William Wallinder ‘feels good’ with Detroit; here’s a look at the Wings’ Day 2 draft haul

Detroit News

Ted Kulfan
| The Detroit News

Detroit — The Red Wings stayed in Sweden with their first several picks of the 2020 NHL Entry Draft — then went for a reach from Texas.

After picking forward Lucas Raymond Tuesday in the first round, the Wings selected defenseman William Wallinder and center Theodor Niederbach with their first two picks in the second round.

With their third second-round pick, at No. 55 overall, the Wings took left wing Cross Hanas.

The stockpiling of draft picks enabled the Wings to take defenseman Donovan Sebrango with their first pick in the third round (63rd overall), a rangy puck-mover who projects as more a defensive defenseman, and after trading with Minnesota, and moving five spots back, the Wings took Finnish defenseman Eemil Viro with the 70th pick overall, in the third round.

In the fourth ound, with two selections, the Wings took forward Sam Stange, a 26-goal scorer in Sioux City (USHL) last season who is headed to the University of Wisconsin, and goaltender Jan Bednar with pick No. 107.

The first pick Wednesday was a guy many scouts projected to go higher.

With the first pick of the second round, the Red Wings selected Wallinder, a player many NHL mock drafts had going in the first round.

“Of course I was nervous,” Wallinder said of waiting around Wednesday, during a Zoom interview with reporters. “But I was not too upset.
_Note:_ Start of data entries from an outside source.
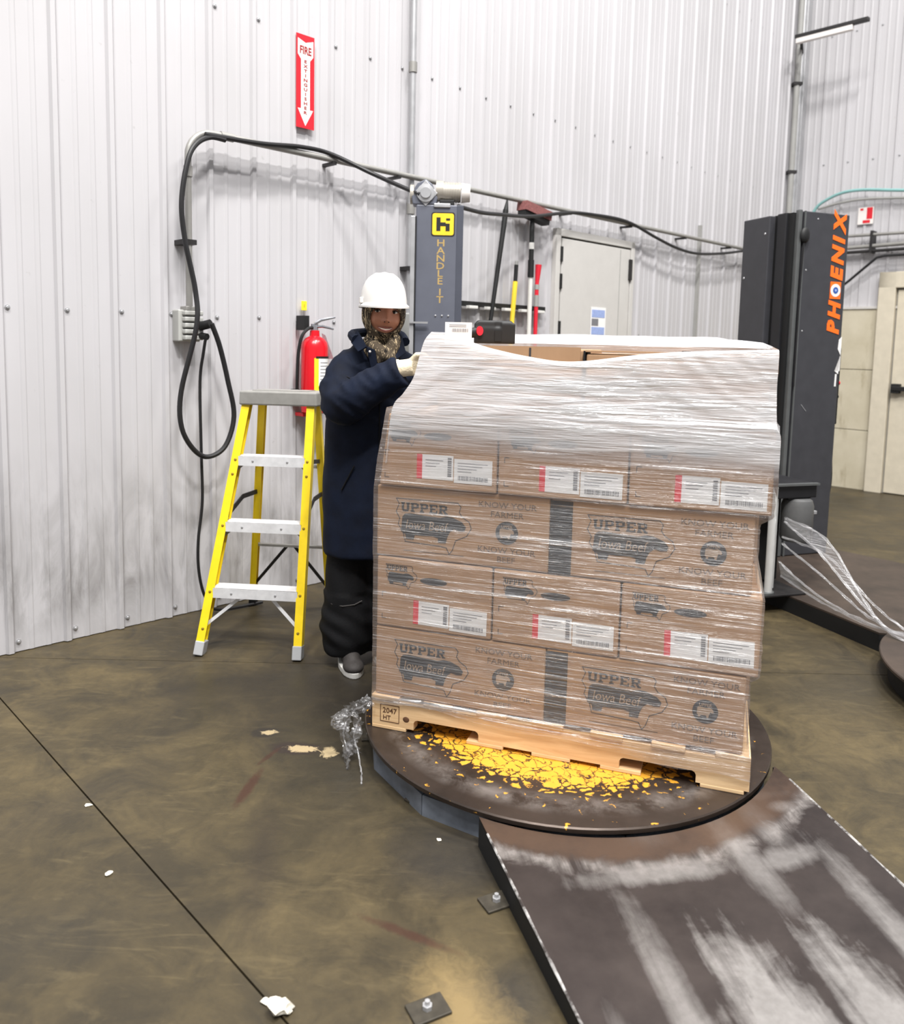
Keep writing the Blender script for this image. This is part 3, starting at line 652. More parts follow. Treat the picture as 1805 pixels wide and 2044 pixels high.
sr = rthing('safety_sign', 'small blurred red and white sign beside the top of the dark tower', 'sign', .69, 2.74)
MB().box(0, .15, -.03, -.024, 0, .17).build('plate', 'sign_white', sr)
m = MB().box(.085, .14, -.032, -.0295, .05, .165); m.box(.05, .12, -.032, -.0295, .01, .04); m.box(.02, .05, -.032, -.0295, .14, .16); m.build('print', 'sign_red', sr)
# lamp bracket near the corner
bk = rthing('wall_light', 'long slim wall light with dark arm high near the corner', 'light', .02)
MB().box(.15, .84, -.62, -.56, 4.55, 4.585).build('housing', 'dark_steel', bk, bevel=.004)
MB().box(.16, .70, -.615, -.565, 4.50, 4.552).build('diffuser', 'sign_white', bk, bevel=.006)
MB().beam((.2, -.58, 4.57), (.02, -.12, 4.57), .03, .03, (0, 0, 1)).build('arm', 'dark_steel', bk)
# downpipes in the corner
o = tag(at(MB().cyl((0, 0, 0), (0, 0, 6.2), .026).build('downpipe', 'galv', None, True), on_right(.045)), 'thin light grey pipe in the wall corner, right of its pair', 'pipe'); o.location.x -= .09; o.location.y -= .085
dp = thing('downpipe', 'darker grey pipe with clips in the wall corner, left of its pair', 'pipe', (CORNER.x - .135, CORNER.y - .225, 0))
MB().cyl((0, 0, 0), (0, 0, 6.2), .03).build('pipe', 'frame_grey', dp, True)
for z in (2.7, 3.3, 4.2): MB().box(-.045, .045, -.036, .06, z, z + .03).build('clip', 'dark_steel', dp)
# seam strip in the left wall
struct(at(MB().box(-.012, .012, -.03, 0, 0, 2.56).build('trim_2', 'frame_grey'), on_wall(5.86), WA))

# ------------------------------------------------------------------ stepladder
ld = thing('stepladder', 'yellow fibreglass stepladder with grey top beside the worker', 'ladder', (-.891, 3.483, 0))
FLp, FRp = Vector((-.225, .018, 0)), Vector((.225, -.018, 0)); CT = Vector((.085, .265, 1.14))
TLp, TRp = CT + Vector((-.150, .012, 0)), CT + Vector((.150, -.012, 0))
def rail(p0, p1, w, d, t, sgn):
    """C channel rail: web outside plus front and back flanges"""
    mb = MB(); p0 = Vector(p0); p1 = Vector(p1)
    mb.beam(p0 + Vector((sgn * w / 2, 0, 0)), p1 + Vector((sgn * w / 2, 0, 0)), t, d, (0, 1, 0))
    for q in (-1, 1): mb.beam(p0 + Vector((0, q * (d / 2 - t / 2), 0)), p1 + Vector((0, q * (d / 2 - t / 2), 0)), w, t, (0, 1, 0))
    return mb
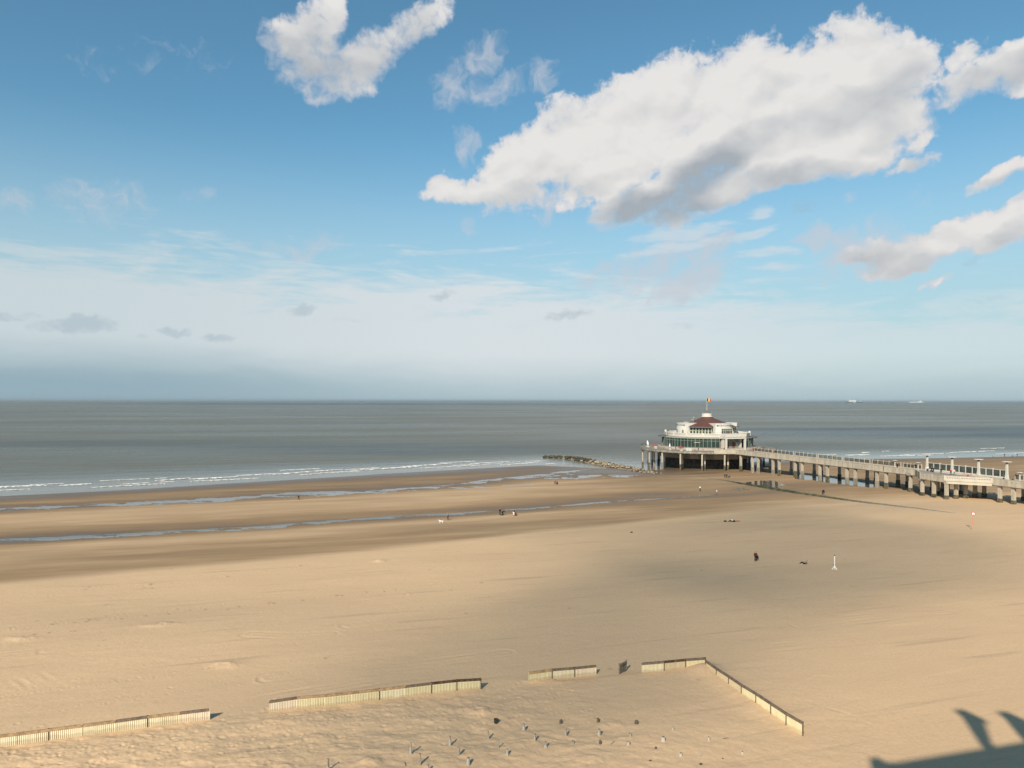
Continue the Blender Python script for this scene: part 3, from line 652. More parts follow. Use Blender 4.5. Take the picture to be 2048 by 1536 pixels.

I know it doesn’t matter if you go in the first or second rounds. There’s a lot of good players, and the only thing that matters is what you do after the draft. You still keep working hard and going for it. You can’t stop working because you didn’t go in the first round.

“So it really doesn’t matter (where you are drafted); it just feels good to be a player for the Detroit Red Wings.”

Wallinder admitted he had plenty of communication with the Wings through the process, so he had an inkling they were interested.

“I talked to them (a lot),” Wallinder said. “I could see it coming, and it feels good.”

A 6-foot-4 191-pound defenseman who was generally rated in the top-20 of most mock drafts, Wallinder is a mobile defenseman who is stronger offensively than defensively. but will be given time to mature and grow physically.

“I’m working a lot on my positioning in the defensive zone,” Wallinder said. “I have improved it a lot and I’m just trying to get better at things. That’s important, to be good at everything.”

More: Niyo: Everybody loves Raymond, but especially the Red Wings

More: Day 2 blog of the NHL draft

Wallinder was the second consecutive Swede chosen by the Wings, having picked forward Lucas Raymond Tuesday with their first-round selection.

Not to mention, the long list of Hall of Fame-caliber Swedish players who have played for the Wings, including defenseman Nicklas Lidstrom.

“I know about them, I watched them when I was younger,” Wallinder said. “Everyone knows who Lidstrom is; he’s the best Swedish defenseman who ever played.”

Niederbach (5-foot-11, 172-pounds) is a center who was the leading scorer on his junior team after missing all of 2018-19 with a knee injury.

The Wings have been looking for smart, instinctive players and scouts rave about Niederbach’s decision-making on the ice. His passing ability is considered a strength, and his ability to find open men on the ice.

Some scouts are nervous about his average speed, though Niederbach’s knee injury might have contributed to that.

Niederbach stressed the knee problems are behind him.

“I feel real good now, the injury doesn’t bother me now,” Niederbach said. “The start of last season was special because I didn’t know what to expect from myself. But the season went real well and I feel much stronger now and hopefully I can do even better.”

Still, missing an entire season was difficult mentally.

“It was real tough to know you’re going to miss a whole season of hockey,” Niederbach said. “Especially when you have moved to a new club and new town, so it was real tough, especially in the beginning. But after six or seven months, when I went on the ice again, you can say I saw the light in the darkness.

“This summer I could train real well, did everything health wise, and I feel much stronger now than last season.”

Hanas is a 6-foot-1, 167-pounder from Highland Village, Texas, who had 22 goals and 27 assists (49 points) in 60 games for Portland (WHL).

Most mock drafts had Hanas listed as a probable third- or fourth-round pick, but generally liked his goal-scoring potential and ability to make big plays.

A Texan with Canadian roots in his family, Hanas grew up in the game in the Dallas Stars’ youth league and was friends with sons of former Dallas Stars players Joe Nieuwendyk and Stephane Robidas.

“Dallas area hockey is actually growing and there’s a lot of real passion for the game,” Hanas said. “For me, obviously, I have some Canadian roots and have a lot of people who played hockey in my family so it was always in my blood. But here in Dallas, we have a lot of great coaches and it’s awesome.”